PROVIDENCE, R.I. [Brown University] — The sun was shining without a cloud in the sky, but the moon was the real star.
Brown senior Logan Tullai and a cadre of volunteers came together on Brown’s Pembroke Field on a recent warm day to create sprawling silk prints of lunar craters using cyanotype — a photographic process invented in the 1800s that creates blue prints using ultraviolet rays.
“Something about making prints of the moon with the UV rays from the sun seemed so interesting,” said Tullai, who received a student grant from the Brown Arts Institute to support the project. “With cyanotype, everything is blue, so there’s also this fun ‘blue moon’ element to it.”

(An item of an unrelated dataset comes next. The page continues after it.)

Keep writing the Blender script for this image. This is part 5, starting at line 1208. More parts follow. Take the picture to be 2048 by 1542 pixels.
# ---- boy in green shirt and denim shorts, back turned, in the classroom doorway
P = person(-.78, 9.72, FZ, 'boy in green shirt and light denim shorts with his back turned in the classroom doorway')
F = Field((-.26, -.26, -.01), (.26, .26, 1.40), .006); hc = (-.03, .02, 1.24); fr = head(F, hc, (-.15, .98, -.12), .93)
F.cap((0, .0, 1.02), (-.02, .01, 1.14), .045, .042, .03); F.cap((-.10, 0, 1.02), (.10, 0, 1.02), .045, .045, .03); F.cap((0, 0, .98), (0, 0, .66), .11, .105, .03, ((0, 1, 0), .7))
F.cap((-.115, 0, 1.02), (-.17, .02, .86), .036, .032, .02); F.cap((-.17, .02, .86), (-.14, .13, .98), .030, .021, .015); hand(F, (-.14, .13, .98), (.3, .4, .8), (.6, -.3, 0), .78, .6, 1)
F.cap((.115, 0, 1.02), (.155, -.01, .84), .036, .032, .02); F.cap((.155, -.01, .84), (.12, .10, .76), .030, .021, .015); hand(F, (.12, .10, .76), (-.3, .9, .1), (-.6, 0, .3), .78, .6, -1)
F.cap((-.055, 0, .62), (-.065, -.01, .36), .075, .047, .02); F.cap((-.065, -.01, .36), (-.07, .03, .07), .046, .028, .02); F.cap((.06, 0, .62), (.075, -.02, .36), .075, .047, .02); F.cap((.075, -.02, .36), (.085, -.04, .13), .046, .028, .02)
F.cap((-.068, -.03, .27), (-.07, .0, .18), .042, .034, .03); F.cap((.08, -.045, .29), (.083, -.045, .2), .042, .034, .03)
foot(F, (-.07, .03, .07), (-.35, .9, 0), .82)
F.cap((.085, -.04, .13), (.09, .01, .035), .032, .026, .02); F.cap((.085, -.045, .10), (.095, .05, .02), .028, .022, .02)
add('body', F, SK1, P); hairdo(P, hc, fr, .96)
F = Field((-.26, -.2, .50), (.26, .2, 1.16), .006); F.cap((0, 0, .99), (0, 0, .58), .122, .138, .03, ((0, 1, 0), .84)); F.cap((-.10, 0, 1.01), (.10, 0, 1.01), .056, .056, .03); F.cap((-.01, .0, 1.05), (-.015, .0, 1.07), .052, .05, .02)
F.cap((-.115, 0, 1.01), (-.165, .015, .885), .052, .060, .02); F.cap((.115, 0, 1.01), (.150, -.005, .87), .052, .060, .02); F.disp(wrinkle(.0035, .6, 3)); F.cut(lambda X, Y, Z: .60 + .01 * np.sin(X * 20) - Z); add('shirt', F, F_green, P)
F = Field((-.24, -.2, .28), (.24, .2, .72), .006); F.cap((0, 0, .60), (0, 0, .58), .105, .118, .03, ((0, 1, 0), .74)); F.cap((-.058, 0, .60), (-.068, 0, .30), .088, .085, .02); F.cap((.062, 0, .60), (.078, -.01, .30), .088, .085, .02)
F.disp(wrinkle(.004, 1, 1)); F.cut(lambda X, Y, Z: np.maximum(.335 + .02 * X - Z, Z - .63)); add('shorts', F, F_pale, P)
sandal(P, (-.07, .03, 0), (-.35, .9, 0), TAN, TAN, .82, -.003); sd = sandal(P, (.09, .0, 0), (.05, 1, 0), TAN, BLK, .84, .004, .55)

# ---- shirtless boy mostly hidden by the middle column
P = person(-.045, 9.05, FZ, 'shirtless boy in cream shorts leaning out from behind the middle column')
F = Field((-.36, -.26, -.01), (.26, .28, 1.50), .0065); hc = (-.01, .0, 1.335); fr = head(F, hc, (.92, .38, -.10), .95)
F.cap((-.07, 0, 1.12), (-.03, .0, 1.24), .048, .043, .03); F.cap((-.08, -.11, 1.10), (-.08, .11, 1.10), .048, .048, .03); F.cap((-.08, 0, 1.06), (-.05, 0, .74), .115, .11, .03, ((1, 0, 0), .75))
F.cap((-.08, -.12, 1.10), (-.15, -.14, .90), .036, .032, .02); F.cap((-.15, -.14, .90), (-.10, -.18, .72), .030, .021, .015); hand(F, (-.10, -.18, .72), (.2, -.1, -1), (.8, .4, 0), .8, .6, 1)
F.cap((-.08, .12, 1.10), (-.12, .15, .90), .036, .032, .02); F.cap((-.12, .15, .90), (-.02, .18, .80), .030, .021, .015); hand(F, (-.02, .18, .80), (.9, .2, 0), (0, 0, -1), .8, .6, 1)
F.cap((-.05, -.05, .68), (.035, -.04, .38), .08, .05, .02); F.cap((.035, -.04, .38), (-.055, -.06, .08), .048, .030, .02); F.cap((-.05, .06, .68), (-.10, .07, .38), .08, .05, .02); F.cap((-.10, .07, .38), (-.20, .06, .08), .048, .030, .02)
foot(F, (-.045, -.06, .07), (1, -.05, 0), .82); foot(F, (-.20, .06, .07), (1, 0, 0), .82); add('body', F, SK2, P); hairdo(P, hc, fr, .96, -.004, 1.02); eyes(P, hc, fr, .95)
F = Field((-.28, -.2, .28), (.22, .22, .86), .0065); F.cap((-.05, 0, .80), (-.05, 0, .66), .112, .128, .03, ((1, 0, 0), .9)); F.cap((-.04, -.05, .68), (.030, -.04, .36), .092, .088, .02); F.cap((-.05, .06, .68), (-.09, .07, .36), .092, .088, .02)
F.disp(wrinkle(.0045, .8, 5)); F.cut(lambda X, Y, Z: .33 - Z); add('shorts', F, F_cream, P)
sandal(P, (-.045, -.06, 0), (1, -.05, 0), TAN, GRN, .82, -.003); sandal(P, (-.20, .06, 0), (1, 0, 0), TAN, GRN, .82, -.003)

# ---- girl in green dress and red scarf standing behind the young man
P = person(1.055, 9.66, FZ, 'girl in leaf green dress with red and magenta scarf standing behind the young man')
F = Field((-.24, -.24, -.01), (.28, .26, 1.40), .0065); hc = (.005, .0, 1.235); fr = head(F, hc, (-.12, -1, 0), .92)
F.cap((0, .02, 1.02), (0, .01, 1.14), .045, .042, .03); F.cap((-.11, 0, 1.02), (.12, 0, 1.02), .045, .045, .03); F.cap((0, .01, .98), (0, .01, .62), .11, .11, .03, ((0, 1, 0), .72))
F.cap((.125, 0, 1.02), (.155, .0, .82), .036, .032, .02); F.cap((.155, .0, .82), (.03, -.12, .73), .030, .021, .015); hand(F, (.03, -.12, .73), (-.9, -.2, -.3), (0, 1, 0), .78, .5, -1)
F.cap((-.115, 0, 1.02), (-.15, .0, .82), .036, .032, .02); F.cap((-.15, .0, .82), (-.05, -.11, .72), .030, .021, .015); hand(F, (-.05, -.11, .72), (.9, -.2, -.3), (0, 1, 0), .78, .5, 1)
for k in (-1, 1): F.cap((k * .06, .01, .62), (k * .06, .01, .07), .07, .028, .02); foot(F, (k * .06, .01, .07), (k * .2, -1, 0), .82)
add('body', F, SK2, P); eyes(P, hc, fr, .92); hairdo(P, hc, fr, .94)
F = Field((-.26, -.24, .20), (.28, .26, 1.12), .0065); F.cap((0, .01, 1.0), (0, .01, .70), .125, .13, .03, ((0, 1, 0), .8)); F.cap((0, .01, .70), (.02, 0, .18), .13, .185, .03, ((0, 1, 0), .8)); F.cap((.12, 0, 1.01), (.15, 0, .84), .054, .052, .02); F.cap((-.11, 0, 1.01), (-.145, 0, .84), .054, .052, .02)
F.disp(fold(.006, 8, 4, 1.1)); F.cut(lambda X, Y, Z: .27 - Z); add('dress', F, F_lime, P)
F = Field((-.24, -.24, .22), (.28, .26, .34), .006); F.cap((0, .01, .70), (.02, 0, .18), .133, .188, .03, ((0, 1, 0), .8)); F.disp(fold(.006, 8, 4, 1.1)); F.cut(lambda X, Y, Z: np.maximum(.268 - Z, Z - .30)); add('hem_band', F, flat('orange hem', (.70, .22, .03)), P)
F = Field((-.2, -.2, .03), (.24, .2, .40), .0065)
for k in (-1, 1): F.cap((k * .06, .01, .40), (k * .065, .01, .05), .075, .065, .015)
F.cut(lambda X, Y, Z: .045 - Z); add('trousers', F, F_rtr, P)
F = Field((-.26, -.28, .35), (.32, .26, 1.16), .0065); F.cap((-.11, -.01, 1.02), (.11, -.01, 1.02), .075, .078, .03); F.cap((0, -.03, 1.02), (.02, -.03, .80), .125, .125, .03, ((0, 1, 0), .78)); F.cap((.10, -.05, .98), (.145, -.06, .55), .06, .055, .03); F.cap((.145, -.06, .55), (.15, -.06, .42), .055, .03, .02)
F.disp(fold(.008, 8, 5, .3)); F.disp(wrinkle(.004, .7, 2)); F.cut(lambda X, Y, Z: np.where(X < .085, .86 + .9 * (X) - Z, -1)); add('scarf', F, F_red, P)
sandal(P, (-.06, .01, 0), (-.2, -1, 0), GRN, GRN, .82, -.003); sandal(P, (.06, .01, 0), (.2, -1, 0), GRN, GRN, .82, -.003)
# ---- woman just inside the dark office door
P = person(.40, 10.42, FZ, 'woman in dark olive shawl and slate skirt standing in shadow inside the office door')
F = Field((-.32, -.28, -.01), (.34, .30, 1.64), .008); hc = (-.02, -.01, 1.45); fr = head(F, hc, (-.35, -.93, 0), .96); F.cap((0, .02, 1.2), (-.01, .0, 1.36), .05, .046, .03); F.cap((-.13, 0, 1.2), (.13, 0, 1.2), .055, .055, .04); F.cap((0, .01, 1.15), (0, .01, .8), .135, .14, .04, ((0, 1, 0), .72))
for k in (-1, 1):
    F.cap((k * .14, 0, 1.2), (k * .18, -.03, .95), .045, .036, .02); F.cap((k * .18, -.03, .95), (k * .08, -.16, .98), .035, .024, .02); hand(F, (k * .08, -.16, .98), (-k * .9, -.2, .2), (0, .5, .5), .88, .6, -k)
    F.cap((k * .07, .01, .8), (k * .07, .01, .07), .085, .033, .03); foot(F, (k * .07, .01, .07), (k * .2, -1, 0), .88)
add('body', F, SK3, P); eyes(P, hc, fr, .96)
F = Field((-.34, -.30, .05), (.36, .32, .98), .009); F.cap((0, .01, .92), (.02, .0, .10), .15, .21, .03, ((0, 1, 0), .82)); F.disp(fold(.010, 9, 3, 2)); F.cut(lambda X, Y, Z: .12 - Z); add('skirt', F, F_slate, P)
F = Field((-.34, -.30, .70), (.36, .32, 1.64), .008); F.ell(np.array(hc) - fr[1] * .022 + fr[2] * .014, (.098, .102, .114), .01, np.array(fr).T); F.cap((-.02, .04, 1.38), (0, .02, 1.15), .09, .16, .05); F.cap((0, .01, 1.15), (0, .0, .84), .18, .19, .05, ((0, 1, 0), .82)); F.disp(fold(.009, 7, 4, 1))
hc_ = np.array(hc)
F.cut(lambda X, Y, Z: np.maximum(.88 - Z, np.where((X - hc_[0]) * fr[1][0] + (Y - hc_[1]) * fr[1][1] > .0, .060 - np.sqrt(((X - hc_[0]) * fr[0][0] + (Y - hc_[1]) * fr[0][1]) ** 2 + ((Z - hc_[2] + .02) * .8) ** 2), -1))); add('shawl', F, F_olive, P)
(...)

Under a home-built shade structure, Tullai and a crew of roughly 30 students and volunteers unfurled a roll of the film — roughly 10 inches by 60 feet long — to lie flat on top of a long stretch of blue silk coated with a special formula of iron compounds. With factory-line precision and speed, they covered the film with plexiglass, securing it every few inches with a clip so the film wouldn’t slip or budge during the exposure process.
On Tullai’s count, everyone stood up, lifted the shade structure in unison, and set it under the sun’s blazing UV rays to develop for about 10 minutes while the volunteers took respite under the shade of nearby ash trees.
After a timer went off and the clips were removed, Tullai and a handful of helpers thoroughly rinsed the silk until the blue-green water ran clear; then it was back to the assembly line as they hung the silk — now boasting crisp white and teal images of the moon — on a clothesline to dry.